**WRITTEN REQUEST**
Only one portion of the data is to be written out: from the line bearing "Model this scene" through the line bearing "the floor (m)". Write it exactly as it appears.
►
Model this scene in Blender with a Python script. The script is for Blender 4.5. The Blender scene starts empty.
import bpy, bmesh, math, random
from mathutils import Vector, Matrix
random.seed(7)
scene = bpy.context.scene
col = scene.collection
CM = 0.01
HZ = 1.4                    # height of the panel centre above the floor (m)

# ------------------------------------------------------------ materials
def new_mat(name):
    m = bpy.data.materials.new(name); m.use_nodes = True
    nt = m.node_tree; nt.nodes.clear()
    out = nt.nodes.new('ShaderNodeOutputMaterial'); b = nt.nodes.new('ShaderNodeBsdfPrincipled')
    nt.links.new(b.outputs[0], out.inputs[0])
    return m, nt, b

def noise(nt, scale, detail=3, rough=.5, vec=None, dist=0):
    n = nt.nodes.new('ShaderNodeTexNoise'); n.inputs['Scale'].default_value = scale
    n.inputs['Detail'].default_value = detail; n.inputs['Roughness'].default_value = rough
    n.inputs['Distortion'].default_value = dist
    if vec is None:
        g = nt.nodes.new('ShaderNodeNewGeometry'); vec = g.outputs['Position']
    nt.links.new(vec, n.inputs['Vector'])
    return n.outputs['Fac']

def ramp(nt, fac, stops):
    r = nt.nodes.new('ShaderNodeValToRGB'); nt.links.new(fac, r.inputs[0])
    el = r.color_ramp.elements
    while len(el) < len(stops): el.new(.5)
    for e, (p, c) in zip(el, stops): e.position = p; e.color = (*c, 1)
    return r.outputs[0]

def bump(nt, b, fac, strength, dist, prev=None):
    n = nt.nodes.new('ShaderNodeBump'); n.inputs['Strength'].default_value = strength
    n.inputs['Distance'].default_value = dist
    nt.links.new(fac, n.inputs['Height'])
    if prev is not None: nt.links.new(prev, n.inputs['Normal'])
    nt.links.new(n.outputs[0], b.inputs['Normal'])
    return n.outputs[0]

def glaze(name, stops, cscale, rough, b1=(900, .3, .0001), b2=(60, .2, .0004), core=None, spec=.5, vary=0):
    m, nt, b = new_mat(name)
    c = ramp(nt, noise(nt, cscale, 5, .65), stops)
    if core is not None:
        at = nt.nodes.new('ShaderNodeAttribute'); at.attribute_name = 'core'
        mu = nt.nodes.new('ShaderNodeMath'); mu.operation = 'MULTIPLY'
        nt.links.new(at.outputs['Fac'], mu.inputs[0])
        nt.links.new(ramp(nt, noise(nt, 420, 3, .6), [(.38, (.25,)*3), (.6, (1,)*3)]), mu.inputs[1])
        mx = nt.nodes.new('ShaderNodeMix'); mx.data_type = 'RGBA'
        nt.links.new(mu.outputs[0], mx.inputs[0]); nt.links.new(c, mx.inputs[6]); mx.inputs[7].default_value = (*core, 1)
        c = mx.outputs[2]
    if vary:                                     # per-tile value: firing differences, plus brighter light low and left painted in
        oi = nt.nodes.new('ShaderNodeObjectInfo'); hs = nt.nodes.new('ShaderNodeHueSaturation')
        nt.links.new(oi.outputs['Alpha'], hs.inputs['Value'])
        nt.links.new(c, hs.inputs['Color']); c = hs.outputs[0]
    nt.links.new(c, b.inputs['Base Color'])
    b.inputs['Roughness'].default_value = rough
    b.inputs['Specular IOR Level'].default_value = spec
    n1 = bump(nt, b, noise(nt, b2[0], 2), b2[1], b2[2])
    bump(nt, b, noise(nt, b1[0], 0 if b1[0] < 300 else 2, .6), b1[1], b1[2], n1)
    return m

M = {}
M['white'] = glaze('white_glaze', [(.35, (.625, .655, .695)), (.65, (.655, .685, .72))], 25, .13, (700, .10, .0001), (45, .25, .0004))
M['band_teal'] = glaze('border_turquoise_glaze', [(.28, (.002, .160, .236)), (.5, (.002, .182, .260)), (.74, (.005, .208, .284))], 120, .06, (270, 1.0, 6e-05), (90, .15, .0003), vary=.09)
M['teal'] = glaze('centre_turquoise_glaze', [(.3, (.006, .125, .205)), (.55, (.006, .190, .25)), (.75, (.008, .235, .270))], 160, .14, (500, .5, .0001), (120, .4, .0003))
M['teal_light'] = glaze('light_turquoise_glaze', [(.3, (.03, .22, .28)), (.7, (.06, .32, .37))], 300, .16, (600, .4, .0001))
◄
►
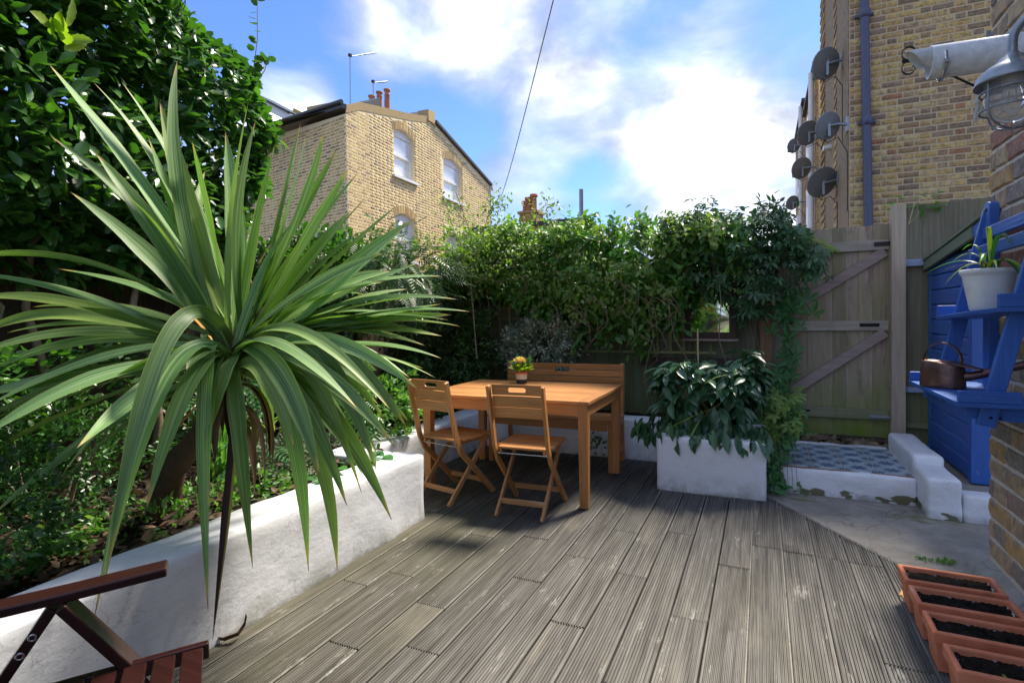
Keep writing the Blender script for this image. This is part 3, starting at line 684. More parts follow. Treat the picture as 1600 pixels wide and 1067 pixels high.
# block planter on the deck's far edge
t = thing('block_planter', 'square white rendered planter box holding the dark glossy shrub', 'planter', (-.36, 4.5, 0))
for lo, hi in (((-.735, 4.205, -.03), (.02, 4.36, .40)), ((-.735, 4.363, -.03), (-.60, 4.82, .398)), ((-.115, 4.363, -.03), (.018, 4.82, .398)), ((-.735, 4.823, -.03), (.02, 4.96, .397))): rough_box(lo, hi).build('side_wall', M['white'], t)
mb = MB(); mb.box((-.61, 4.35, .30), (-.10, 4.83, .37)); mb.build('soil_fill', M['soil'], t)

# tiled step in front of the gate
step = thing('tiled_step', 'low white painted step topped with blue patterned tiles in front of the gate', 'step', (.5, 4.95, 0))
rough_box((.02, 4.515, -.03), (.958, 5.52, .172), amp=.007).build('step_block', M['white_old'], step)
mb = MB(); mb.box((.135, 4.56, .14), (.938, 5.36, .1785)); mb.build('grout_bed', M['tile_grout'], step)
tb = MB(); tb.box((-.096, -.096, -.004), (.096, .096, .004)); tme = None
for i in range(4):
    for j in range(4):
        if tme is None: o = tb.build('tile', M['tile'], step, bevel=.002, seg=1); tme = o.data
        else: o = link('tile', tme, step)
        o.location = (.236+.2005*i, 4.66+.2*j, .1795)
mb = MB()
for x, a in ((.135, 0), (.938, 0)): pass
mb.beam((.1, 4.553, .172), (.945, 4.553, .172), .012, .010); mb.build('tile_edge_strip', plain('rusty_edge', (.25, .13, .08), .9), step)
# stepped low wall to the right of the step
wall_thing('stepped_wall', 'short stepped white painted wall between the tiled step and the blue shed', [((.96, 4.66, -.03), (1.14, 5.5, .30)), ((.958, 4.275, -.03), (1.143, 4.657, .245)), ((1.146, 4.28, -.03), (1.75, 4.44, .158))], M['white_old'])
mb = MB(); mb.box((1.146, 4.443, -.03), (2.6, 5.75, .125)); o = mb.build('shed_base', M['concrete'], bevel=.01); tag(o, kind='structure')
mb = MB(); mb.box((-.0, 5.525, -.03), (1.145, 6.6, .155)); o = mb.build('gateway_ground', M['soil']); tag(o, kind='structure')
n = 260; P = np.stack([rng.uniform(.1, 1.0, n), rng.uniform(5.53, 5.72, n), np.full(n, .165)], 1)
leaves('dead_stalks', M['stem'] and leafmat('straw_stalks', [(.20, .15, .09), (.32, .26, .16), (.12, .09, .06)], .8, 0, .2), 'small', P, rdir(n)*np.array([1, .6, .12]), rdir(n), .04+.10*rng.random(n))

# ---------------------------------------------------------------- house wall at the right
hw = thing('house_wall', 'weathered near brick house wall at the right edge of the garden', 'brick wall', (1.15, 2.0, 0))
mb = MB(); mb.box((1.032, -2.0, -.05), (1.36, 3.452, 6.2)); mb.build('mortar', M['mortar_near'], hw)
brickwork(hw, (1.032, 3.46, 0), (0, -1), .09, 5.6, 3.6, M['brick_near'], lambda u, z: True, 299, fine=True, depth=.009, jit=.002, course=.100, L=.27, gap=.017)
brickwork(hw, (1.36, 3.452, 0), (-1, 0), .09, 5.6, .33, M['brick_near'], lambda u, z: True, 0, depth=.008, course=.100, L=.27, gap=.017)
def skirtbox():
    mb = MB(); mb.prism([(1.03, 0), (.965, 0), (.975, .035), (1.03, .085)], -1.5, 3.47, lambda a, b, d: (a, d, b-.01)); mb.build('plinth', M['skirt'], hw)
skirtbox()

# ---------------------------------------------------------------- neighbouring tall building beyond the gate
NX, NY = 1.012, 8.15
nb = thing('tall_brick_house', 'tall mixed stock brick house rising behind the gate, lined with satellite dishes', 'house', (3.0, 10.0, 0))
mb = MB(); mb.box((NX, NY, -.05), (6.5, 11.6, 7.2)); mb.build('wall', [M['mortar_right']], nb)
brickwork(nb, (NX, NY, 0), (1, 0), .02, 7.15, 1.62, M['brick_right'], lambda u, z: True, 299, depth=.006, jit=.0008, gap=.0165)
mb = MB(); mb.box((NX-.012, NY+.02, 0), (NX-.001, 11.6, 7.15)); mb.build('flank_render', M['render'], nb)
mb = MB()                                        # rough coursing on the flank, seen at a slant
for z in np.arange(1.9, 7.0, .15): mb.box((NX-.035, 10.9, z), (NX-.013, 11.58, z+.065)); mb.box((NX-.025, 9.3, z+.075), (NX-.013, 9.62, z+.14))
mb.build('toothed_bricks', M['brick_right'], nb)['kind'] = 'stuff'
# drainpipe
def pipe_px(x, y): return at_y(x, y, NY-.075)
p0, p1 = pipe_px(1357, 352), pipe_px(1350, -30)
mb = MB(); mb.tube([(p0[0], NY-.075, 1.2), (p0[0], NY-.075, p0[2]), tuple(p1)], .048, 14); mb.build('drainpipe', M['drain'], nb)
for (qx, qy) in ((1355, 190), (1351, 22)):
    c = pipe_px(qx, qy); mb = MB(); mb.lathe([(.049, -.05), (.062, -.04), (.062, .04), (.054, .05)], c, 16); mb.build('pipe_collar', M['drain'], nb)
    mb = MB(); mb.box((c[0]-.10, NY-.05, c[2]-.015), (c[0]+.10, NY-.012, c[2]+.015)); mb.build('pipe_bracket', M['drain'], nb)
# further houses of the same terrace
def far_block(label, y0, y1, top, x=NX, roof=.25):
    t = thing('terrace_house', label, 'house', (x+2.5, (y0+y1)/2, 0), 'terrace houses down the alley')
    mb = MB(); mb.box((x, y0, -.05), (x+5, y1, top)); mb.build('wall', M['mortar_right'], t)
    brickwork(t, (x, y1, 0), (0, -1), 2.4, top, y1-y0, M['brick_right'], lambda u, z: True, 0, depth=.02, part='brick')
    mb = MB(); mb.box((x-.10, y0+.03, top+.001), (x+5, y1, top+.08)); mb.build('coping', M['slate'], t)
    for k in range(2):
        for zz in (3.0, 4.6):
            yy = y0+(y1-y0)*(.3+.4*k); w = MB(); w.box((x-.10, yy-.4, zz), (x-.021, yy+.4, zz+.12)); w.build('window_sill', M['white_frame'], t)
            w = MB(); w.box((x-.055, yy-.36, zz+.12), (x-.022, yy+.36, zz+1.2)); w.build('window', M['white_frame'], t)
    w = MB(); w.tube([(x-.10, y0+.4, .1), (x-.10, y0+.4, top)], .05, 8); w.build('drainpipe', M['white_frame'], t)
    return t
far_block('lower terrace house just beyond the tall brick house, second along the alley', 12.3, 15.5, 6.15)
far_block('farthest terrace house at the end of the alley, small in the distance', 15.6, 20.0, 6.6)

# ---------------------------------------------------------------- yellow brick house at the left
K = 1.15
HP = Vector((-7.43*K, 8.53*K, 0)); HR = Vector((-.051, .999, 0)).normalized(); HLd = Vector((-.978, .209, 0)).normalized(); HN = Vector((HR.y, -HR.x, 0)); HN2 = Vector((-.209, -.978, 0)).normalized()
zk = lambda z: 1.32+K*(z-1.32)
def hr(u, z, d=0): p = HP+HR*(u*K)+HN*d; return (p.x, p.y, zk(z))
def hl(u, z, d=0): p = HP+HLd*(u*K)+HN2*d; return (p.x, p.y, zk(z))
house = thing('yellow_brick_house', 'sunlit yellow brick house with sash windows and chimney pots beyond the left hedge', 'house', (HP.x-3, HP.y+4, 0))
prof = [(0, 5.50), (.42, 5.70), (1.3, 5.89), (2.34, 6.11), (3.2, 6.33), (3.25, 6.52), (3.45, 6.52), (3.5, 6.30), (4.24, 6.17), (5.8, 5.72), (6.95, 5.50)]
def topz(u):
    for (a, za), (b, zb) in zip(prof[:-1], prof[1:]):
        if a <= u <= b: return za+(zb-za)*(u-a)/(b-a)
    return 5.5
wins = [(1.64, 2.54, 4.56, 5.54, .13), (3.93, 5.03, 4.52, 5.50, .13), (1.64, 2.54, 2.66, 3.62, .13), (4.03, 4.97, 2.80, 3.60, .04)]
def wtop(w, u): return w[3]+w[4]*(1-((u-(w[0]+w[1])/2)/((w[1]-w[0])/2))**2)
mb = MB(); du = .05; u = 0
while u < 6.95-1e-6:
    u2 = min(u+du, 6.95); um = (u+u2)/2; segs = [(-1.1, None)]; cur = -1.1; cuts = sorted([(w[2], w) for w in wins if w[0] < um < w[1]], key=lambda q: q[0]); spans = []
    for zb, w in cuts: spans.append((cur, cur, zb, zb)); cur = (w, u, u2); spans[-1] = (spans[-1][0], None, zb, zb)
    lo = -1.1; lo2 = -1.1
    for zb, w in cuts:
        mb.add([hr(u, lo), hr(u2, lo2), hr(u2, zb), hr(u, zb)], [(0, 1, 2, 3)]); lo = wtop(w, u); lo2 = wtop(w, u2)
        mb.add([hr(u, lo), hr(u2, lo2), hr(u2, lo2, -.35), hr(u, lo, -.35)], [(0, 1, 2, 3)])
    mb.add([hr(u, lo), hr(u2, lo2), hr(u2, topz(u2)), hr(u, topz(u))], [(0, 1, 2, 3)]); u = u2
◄
**TASK ANSWER**
Model this scene in Blender with a Python script. The script is for Blender 4.5. The Blender scene starts empty.
import bpy, bmesh, math, random
from mathutils import Vector, Matrix
random.seed(7)
scene = bpy.context.scene
col = scene.collection
CM = 0.01
HZ = 1.4                    # height of the panel centre above the floor (m)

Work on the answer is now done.